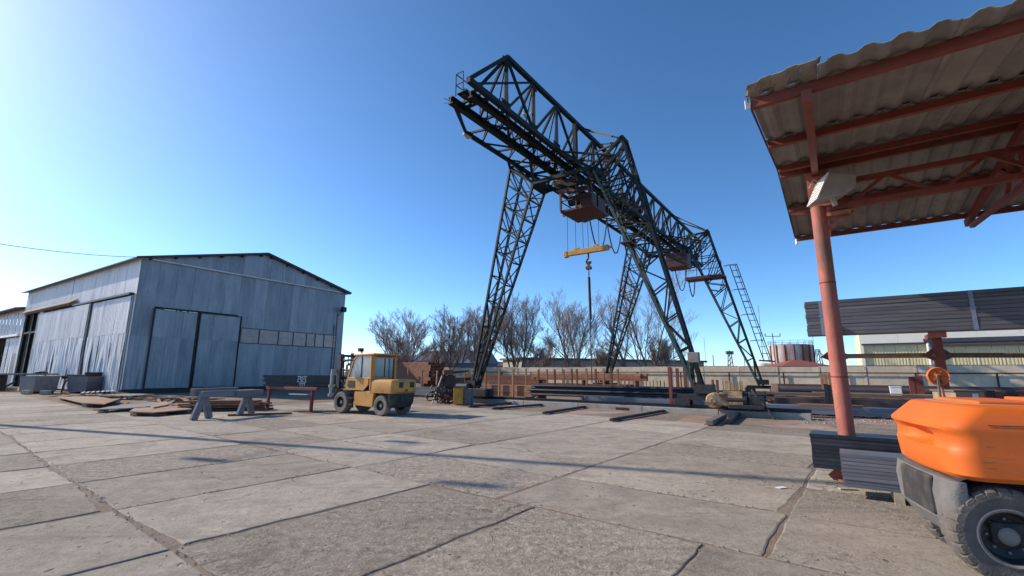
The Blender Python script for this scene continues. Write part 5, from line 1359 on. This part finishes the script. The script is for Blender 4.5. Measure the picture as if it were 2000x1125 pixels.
# grey lower casting with the wheel arch
m = MB()
def low(z, x0, hw_): return [(x, y+yc_, zz) for x, y, zz in rrect(x0, -.18 if z < .5 else -.22, hw_, .05, z, 4)]
m.loft([low(.27, -.235, hw-.10), low(.40, -.315, hw-.07), low(.62, -.325, hw-.05), low(.745, -.30, hw-.045)])
m.build('lower_counterweight', M['cw_grey'], of, smooth=.5, bevel=.01)
m = MB(); m.bx(-.36, 1.2, .30, .92, .42, .735); m.bx(-.1, .12, .06, 1.14, .30, .46); m.build('axle', M['black_plastic'], of, bevel=.02)
m = MB()
for i in range(17):
    t = pi*i/16; t2 = pi*(i+1)/16
    if i < 11: m.add([(.47*cos(t), .015, .36+.47*sin(t)), (.47*cos(t2), .015, .36+.47*sin(t2)), (.47*cos(t2), .36, .36+.47*sin(t2)), (.47*cos(t), .36, .36+.47*sin(t))], [(0,1,2,3)])
m.build('arch_liner', M['black_plastic'], of)
wheel(of, (0, .13, .362), .362, .26, -1); wheel(of, (.06, yc_*2-.32, .335), .335, .26, 1)
wheel(of, (2.05, .10, .42), .42, .34, -1); wheel(of, (2.05, yc_*2-.10, .42), .42, .34, 1)
m = MB(); m.bx(1.16, 2.7, .05, 1.15, .36, .82); m.build('chassis', M['orange'], of, bevel=.03)
m = MB(); m.bx(1.2, 1.75, .3, .9, .83, 1.1); m.bx(1.2, 1.34, .3, .9, 1.1, 1.62); m.build('seat', M['black_plastic'], of, bevel=.04)
m = MB()
for y in (.12, 1.08): m.bar((1.18, y, 1.2), (1.36, y, 2.22), .07); m.bar((2.55, y, .8), (2.2, y, 2.22), .07); m.bar((1.36, y, 2.22), (2.2, y, 2.22), .07)
for k in range(6): m.bar((1.4+k*.15, .12, 2.22), (1.4+k*.15, 1.08, 2.22), .035)
m.build('overhead_guard', M['black_plastic'], of)
m = MB()
for y in (.32, .88): m.bx(2.72, 2.86, y-.06, y+.06, .1, 2.6)
for z in (.3, 1.4, 2.5): m.bx(2.74, 2.84, .38, .82, z, z+.1)
m.build('mast', M['dark_steel'], of)
for y in (.35, .85): MB().bx(2.9, 4.1, y-.06, y+.06, .05, .10).bx(2.88, 2.94, y-.06, y+.06, .1, .8).build('fork', M['dark_steel'], of)

# --- yellow forklift in the middle of the yard
w0 = G(741, 813)
yf = thing('yellow_forklift', 'old yellow forklift with a glazed cab carrying the black tube pack', 'forklift', (w0.x, w0.y, 0), math.atan2(.546, -.837))
# local: x forward, y left (towards the camera): near flank at y=0, far flank at y=-1.3
YC = -.62; HW = .62
def ysec(z, x0, x1, hw_, rc): return [(x, y+YC, zz) for x, y, zz in rrect(x0, x1, hw_, rc, z, 5)]
m = MB(); m.loft([ysec(.82, -.62, .62, HW-.01, .15), ysec(.90, -.66, .62, HW, .16), ysec(1.20, -.66, .62, HW, .16), ysec(1.29, -.62, .60, HW-.03, .15), ysec(1.325, -.55, .55, HW-.09, .12)])
m.build('counterweight', M['yellow'], yf, smooth=.6)
m = MB(); m.bx(-.685, -.655, YC-.40, YC+.36, 1.02, 1.22); m.build('rear_grille', M['black_plastic'], yf, bevel=.01)
m = MB(); m.loft([ysec(.30, -.48, -.34, HW-.12, .1), ysec(.45, -.56, -.36, HW-.05, .12), ysec(.815, -.61, -.36, HW-.02, .14)]); m.bx(-.63, -.55, YC-.25, YC+.2, .5, .83); m.build('lower_counterweight', M['black_plastic'], yf, smooth=.6)
m = MB(); m.prof_xz([(.46, .30), (1.55, .34), (1.50, .86), (.62, .88), (.40, .80), (.44, .62)], -.10, -.02); m.prof_xz([(.46, .30), (1.55, .34), (1.50, .86), (.62, .88), (.40, .80), (.44, .62)], YC*2+.02, YC*2+.10)
m.bx(.46, 1.5, YC*2+.10, -.10, .34, .84); m.build('side_skirt', M['yellow'], yf, bevel=.015)
m = MB(); m.bx(-.36, 2.35, YC-.42, YC+.42, .34, .80); m.bx(-.1, .12, -1.15, -.1, .3, .45); m.bx(1.95, 2.2, -1.2, -.05, .3, .5); m.build('chassis', M['black_plastic'], yf)
# cab
def cabframe(y):
    k = MB()
    k.bar((.60, y, .90), (.62, y, 2.22), .075, .06); k.bar((.62, y, 2.22), (1.42, y, 2.22), .07, .06)
    k.bar((1.42, y, 2.22), (1.66, y, 2.05), .06, .06); k.bar((1.66, y, 2.05), (2.02, y, 1.15), .06, .06); k.bar((2.02, y, 1.15), (2.0, y, .88), .06, .06)
    return k
door = cabframe(-.02); door.prof_xz([(.72, 1.36), (1.93, 1.36), (2.05, 1.1), (1.98, .90), (.98, .90), (.72, 1.12)], -.045, .005)
door.bar((.62, -.02, 1.36), (1.94, -.02, 1.36), .06, .05)
do = door.build('door', M['yellow'], yf, bevel=.008)
m = MB(); m.add([(.66, -.02, 1.38), (1.92, -.02, 1.38), (1.66, -.02, 2.02), (1.40, -.02, 2.19), (.66, -.02, 2.19), (.66, -.035, 1.38), (1.92, -.035, 1.38), (1.66, -.035, 2.02), (1.40, -.035, 2.19), (.66, -.035, 2.19)],
    [(4,3,2,1,0),(5,6,7,8,9)] + [(i, (i+1) % 5, (i+1) % 5+5, i+5) for i in range(5)]); m.build('door_glass', M['glass'], do)
MB().bx(1.15, 1.19, -.05, .0, 1.38, 2.18).build('glazing_bar', M['black_plastic'], do)
m = MB(); m.prof_xz([(1.50, .99), (1.86, .99), (1.93, 1.08), (1.88, 1.26), (1.50, 1.26)], .006, .02); m.build('lower_window', M['black_plastic'], do)
cabframe(-1.22).build('cab_frame', M['yellow'], yf)
m = MB(); m.bx(.56, .66, -1.2, -1.10, .9, 2.22).bx(.56, .66, -.17, -.06, .9, 2.22).bx(.56, .66, -1.1, -.17, 1.28, 1.40).bx(.56, .66, -1.1, -.17, 2.14, 2.22); m.build('rear_frame', M['yellow'], yf, bevel=.01)
m = MB(); m.bx(.58, .60, -1.09, -.18, 1.41, 2.13); m.build('rear_glass', M['glass'], yf); MB().bx(.57, .615, -.66, -.62, 1.41, 2.13).build('glazing_bar', M['black_plastic'], yf)
m = MB(); m.loft([[(.42, -1.28, 2.23), (1.66, -1.26, 2.23), (1.66, .03, 2.23), (.42, .05, 2.23)], [(.42, -1.28, 2.30), (1.60, -1.24, 2.30), (1.60, .01, 2.30), (.42, .05, 2.30)]]); m.build('roof', M['yellow'], yf, bevel=.015)
MB().bx(.40, .47, -1.0, -.15, 2.17, 2.225).build('roof_visor', M['rust'], yf)
m = MB(); m.bx(.85, 1.35, -.85, -.4, 1.0, 1.25).bx(.8, .95, -.85, -.4, 1.25, 1.75).build('seat', M['black_plastic'], yf, bevel=.04)
m = MB(); m.bx(1.62, 2.0, -1.15, -.1, .88, 1.3).build('dashboard', M['black_plastic'], yf)
m = MB(); m.add([(1.67, -1.18, 2.03), (1.67, -.06, 2.03), (2.0, -.06, 1.2), (2.0, -1.18, 1.2)], [(0,1,2,3)]); m.build('windscreen', M['glass'], yf)
# front mudguards, wheels
m = MB()
for y0, y1 in ((-.20, .05), (-1.29, -1.04)):
    for i in range(10):
        t, t2 = .15+2.3*i/10, .15+2.3*(i+1)/10; c_ = 2.27; r_ = .50
        m.add([(c_+r_*cos(t), y0, .44+r_*sin(t)), (c_+r_*cos(t2), y0, .44+r_*sin(t2)), (c_+r_*cos(t2), y1, .44+r_*sin(t2)), (c_+r_*cos(t), y1, .44+r_*sin(t))], [(0,1,2,3)])
m.build('mudguard', M['hub_grey'], yf)
wheel(yf, (0, -.12, .37), .37, .26, 1, lugs=20, tyre='tyre_dusty'); wheel(yf, (0, -1.12, .37), .37, .26, -1, lugs=20, tyre='tyre_dusty')
wheel(yf, (2.27, -.12, .42), .42, .32, 1, lugs=20, tyre='tyre_dusty'); wheel(yf, (2.27, -1.12, .42), .42, .32, -1, lugs=20, tyre='tyre_dusty')
# mast
m = MB()
for y in (-.30, -.94): m.bx(2.78, 2.92, y-.07, y+.07, .12, 2.32).bx(2.93, 3.02, y-.05, y+.05, .2, 2.38)
for z in (.4, 1.3, 2.2): m.bx(2.8, 2.9, -.87, -.37, z, z+.10)
m.bar((1.7, -.3, 2.1), (2.8, -.3, 2.05), .06).bar((2.0, -.15, .95), (2.8, -.3, 1.3), .06)
m.build('mast', M['dark_steel'], yf)
m = MB(); m.tube([(2.86, -.62, .3), (2.86, -.62, 1.9)], .05, 8); m.build('lift_cylinder', M['lamp_grey'], yf, smooth=.7)
m = MB(); m.bx(3.04, 3.10, -1.2, .02, .62, .72).bx(3.04, 3.10, -1.2, .02, .98, 1.08).bx(3.03, 3.07, -1.15, -1.05, .6, 1.7).bx(3.03, 3.07, -.12, -.02, .6, 1.7).bx(3.03, 3.07, -1.05, -.12, 1.62, 1.7); m.build('carriage', M['lamp_grey'], yf)
for y in (-.30, -.94): MB().bx(3.11, 4.25, y-.06, y+.06, .90, .955).bx(3.11, 3.16, y-.06, y+.06, .955, 1.4).build('fork', M['dark_steel'], yf)
m = MB(); m.bar((1.66, .02, 2.05), (2.05, .18, 1.98), .03); m.box((2.08, .2, 1.88), (.06, .16, .26)); m.build('mirror', M['black_plastic'], yf)
for y in (-.52, -.72): MB().bx(2.925, 2.945, y-.02, y+.02, .95, 2.2).build('lift_chain', M['chain'], yf)
m = MB(); m.tube([(2.80, -.40, .5), (2.76, -.42, 1.2), (2.78, -.40, 2.15), (2.86, -.42, 2.28), (2.92, -.45, 2.1)], .022, 6); m.build('hose', M['cable'], yf, smooth=1)
MB().bx(1.56, 1.95, -.10, .02, .34, .38).bx(1.56, 1.95, -.10, .02, .58, .62).build('step', M['dark_steel'], yf)
MB().tube([(.45, -.98, 1.3), (.45, -.98, 2.12)], .04, 8).build('exhaust', M['rust'], yf, smooth=1)
MB().bx(-.69, -.662, YC-.06, YC+.06, .88, .96).bx(-.675, -.655, YC-.5, YC+.45, .845, .86).build('tow_pin', M['black_plastic'], yf)
MB().bx(.44, .455, -.09, -.03, .92, 1.28).build('grab_handle', M['black_plastic'], yf)
m = MB(); m.bar((1.55, -.3, 2.33), (1.62, -.3, 2.42), .04); m.box((1.64, -.3, 2.46), (.12, .2, .14)); m.build('work_lamp', M['black_plastic'], yf)

# ================================================================ LIGHT MAST AND WIRE (left, outside the frame; throws the long shadow)
foot = Vector((4.95, 7.27, 0)) + Vector((-20.2, 6.84, 0))*1.5
mt = thing('light_mast', 'tall steel light mast left of the yard whose long shadow crosses the slabs', 'mast', foot, math.atan2(6.84, -20.2))
m = MB(); m.tube([(0, 0, 0), (0, 0, 19.4)], .17, 14, r1=.12); m.build('shaft', M['pole'], mt, smooth=.7)
te = math.tan(SUN_EL)
for q, ln in (((415, 896), .9), ((925, 942), 1.0), ((795, 862), .8)):
    s_ = G(*q); rel = s_ - foot; dd = Vector((20.2, -6.84, 0)).normalized(); al = rel.dot(dd); pe = rel.dot(Vector((-dd.y, dd.x, 0))); hz = al*te
    # local x points from the yard to the sun side: perpendicular is local -y
    m = MB(); m.bx(-.12, .12, -pe-.13, -pe+.13, hz-ln*.30, hz+ln*.30); ob = m.build('lamp', M['lamp_grey'], mt, bevel=.02)
    MB().bar((0, 0, hz+.2), (0, -pe, hz+.2), .035).build('arm', M['pole'], mt)
w0_ = foot + Vector((0, 0, 7.4)); w1_ = HG.W(.6, -.4, 9.9)
pts = []
for i in range(25):
    k = i/24; p = w0_.lerp(w1_, k); p.z -= 1.2*4*k*(1-k)*.3; pts.append(p)
m = MB(); m.tube(pts, .018, 5); wr = m.build('overhead_wire', M['cable']); tag(wr, 'thin overhead wire running to the top corner of the hangar', 'wire')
+++++
> **Required task**: Starting with the first line of the data above and ending with the line containing "y+.06, .1, .8).build('fork', M['dark_steel'], of)", please restate every line exactly, leaving images out.

> **Reply**:
The Blender Python script for this scene continues. Write part 5, from line 1359 on. This part finishes the script. The script is for Blender 4.5. Measure the picture as if it were 2000x1125 pixels.
# grey lower casting with the wheel arch
m = MB()
def low(z, x0, hw_): return [(x, y+yc_, zz) for x, y, zz in rrect(x0, -.18 if z < .5 else -.22, hw_, .05, z, 4)]
m.loft([low(.27, -.235, hw-.10), low(.40, -.315, hw-.07), low(.62, -.325, hw-.05), low(.745, -.30, hw-.045)])
m.build('lower_counterweight', M['cw_grey'], of, smooth=.5, bevel=.01)
m = MB(); m.bx(-.36, 1.2, .30, .92, .42, .735); m.bx(-.1, .12, .06, 1.14, .30, .46); m.build('axle', M['black_plastic'], of, bevel=.02)
m = MB()
for i in range(17):
    t = pi*i/16; t2 = pi*(i+1)/16
    if i < 11: m.add([(.47*cos(t), .015, .36+.47*sin(t)), (.47*cos(t2), .015, .36+.47*sin(t2)), (.47*cos(t2), .36, .36+.47*sin(t2)), (.47*cos(t), .36, .36+.47*sin(t))], [(0,1,2,3)])
m.build('arch_liner', M['black_plastic'], of)
wheel(of, (0, .13, .362), .362, .26, -1); wheel(of, (.06, yc_*2-.32, .335), .335, .26, 1)
wheel(of, (2.05, .10, .42), .42, .34, -1); wheel(of, (2.05, yc_*2-.10, .42), .42, .34, 1)
m = MB(); m.bx(1.16, 2.7, .05, 1.15, .36, .82); m.build('chassis', M['orange'], of, bevel=.03)
m = MB(); m.bx(1.2, 1.75, .3, .9, .83, 1.1); m.bx(1.2, 1.34, .3, .9, 1.1, 1.62); m.build('seat', M['black_plastic'], of, bevel=.04)
m = MB()
for y in (.12, 1.08): m.bar((1.18, y, 1.2), (1.36, y, 2.22), .07); m.bar((2.55, y, .8), (2.2, y, 2.22), .07); m.bar((1.36, y, 2.22), (2.2, y, 2.22), .07)
for k in range(6): m.bar((1.4+k*.15, .12, 2.22), (1.4+k*.15, 1.08, 2.22), .035)
m.build('overhead_guard', M['black_plastic'], of)
m = MB()
for y in (.32, .88): m.bx(2.72, 2.86, y-.06, y+.06, .1, 2.6)
for z in (.3, 1.4, 2.5): m.bx(2.74, 2.84, .38, .82, z, z+.1)
m.build('mast', M['dark_steel'], of)
for y in (.35, .85): MB().bx(2.9, 4.1, y-.06, y+.06, .05, .10).bx(2.88, 2.94, y-.06, y+.06, .1, .8).build('fork', M['dark_steel'], of)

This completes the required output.